Write out each line that follows exactly as it stands, without the pictures.

-- Begin INFORMATION SUPPLIED --

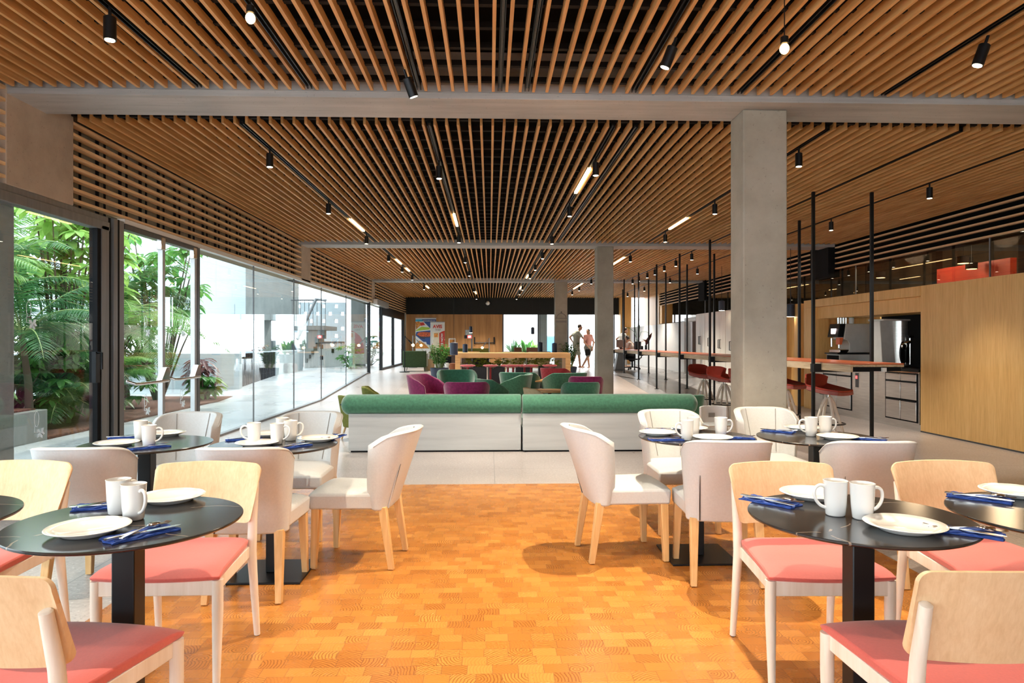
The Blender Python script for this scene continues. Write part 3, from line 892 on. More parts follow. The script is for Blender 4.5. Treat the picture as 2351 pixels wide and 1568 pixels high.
# dark cylinder pendants over the far lounge
for (u, v, zc, r, h, lab) in ((1042, 801, 17.2, 0.10, 0.30, 'blue black cylinder pendant over the end of the high communal table'),
                     (1068, 801, 24.2, 0.09, 0.32, 'dark cylinder pendant hanging in front of the olive bench'),
                     (1081, 757, 25.0, 0.06, 0.22, 'small dark cylinder pendant beside the red number display'),
                     (1223, 760, 25.0, 0.06, 0.24, 'black cylinder pendant hanging highest before the glazed opening'),
                     (1240, 797, 22.5, 0.08, 0.30, 'black cylinder pendant low before the grey outdoor pillar'),
                     (1273, 800, 21.8, 0.08, 0.32, 'black cylinder pendant close beside the concrete column with the cloche sign'),
                     (1815, 713, 14.5, 0.09, 0.26, 'black cylinder pendant behind the big column near the oak recess'),
                     (1657, 702, 18.2, 0.08, 0.25, 'black cylinder pendant in front of the pale cupboards')):
    p = ad(u, v, zc)
    t = thing('cylinder_pendant', lab, 'lamp', (p.x, p.y, p.z), 0, 'black cylinder pendants')
    MB().lathe([(r * .9, -h / 2), (r, -h / 2), (r, h / 2), (r * .3, h / 2 + 0.02)], 20).build('lamp_shade', M['navy'], t)
    MB().lathe([(r * .85, -h / 2 - .004), (r * .85, -h / 2 + 0.004)], 20).build('diffuser', M['lamp_glow'] if h < .3 else M['white_paint'], t)
    MB().tube([(0, 0, h / 2), (0, 0, ZC + 0.05 - p.z)], 0.006, 6).build('cord', M['black'], t)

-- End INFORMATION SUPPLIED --

* _REPLY_
The Blender Python script for this scene continues. Write part 3, from line 892 on. More parts follow. The script is for Blender 4.5. Treat the picture as 2351 pixels wide and 1568 pixels high.
# dark cylinder pendants over the far lounge
for (u, v, zc, r, h, lab) in ((1042, 801, 17.2, 0.10, 0.30, 'blue black cylinder pendant over the end of the high communal table'),
                     (1068, 801, 24.2, 0.09, 0.32, 'dark cylinder pendant hanging in front of the olive bench'),
                     (1081, 757, 25.0, 0.06, 0.22, 'small dark cylinder pendant beside the red number display'),
                     (1223, 760, 25.0, 0.06, 0.24, 'black cylinder pendant hanging highest before the glazed opening'),
                     (1240, 797, 22.5, 0.08, 0.30, 'black cylinder pendant low before the grey outdoor pillar'),
                     (1273, 800, 21.8, 0.08, 0.32, 'black cylinder pendant close beside the concrete column with the cloche sign'),
                     (1815, 713, 14.5, 0.09, 0.26, 'black cylinder pendant behind the big column near the oak recess'),
                     (1657, 702, 18.2, 0.08, 0.25, 'black cylinder pendant in front of the pale cupboards')):
    p = ad(u, v, zc)
    t = thing('cylinder_pendant', lab, 'lamp', (p.x, p.y, p.z), 0, 'black cylinder pendants')
    MB().lathe([(r * .9, -h / 2), (r, -h / 2), (r, h / 2), (r * .3, h / 2 + 0.02)], 20).build('lamp_shade', M['navy'], t)
    MB().lathe([(r * .85, -h / 2 - .004), (r * .85, -h / 2 + 0.004)], 20).build('diffuser', M['lamp_glow'] if h < .3 else M['white_paint'], t)
    MB().tube([(0, 0, h / 2), (0, 0, ZC + 0.05 - p.z)], 0.006, 6).build('cord', M['black'], t)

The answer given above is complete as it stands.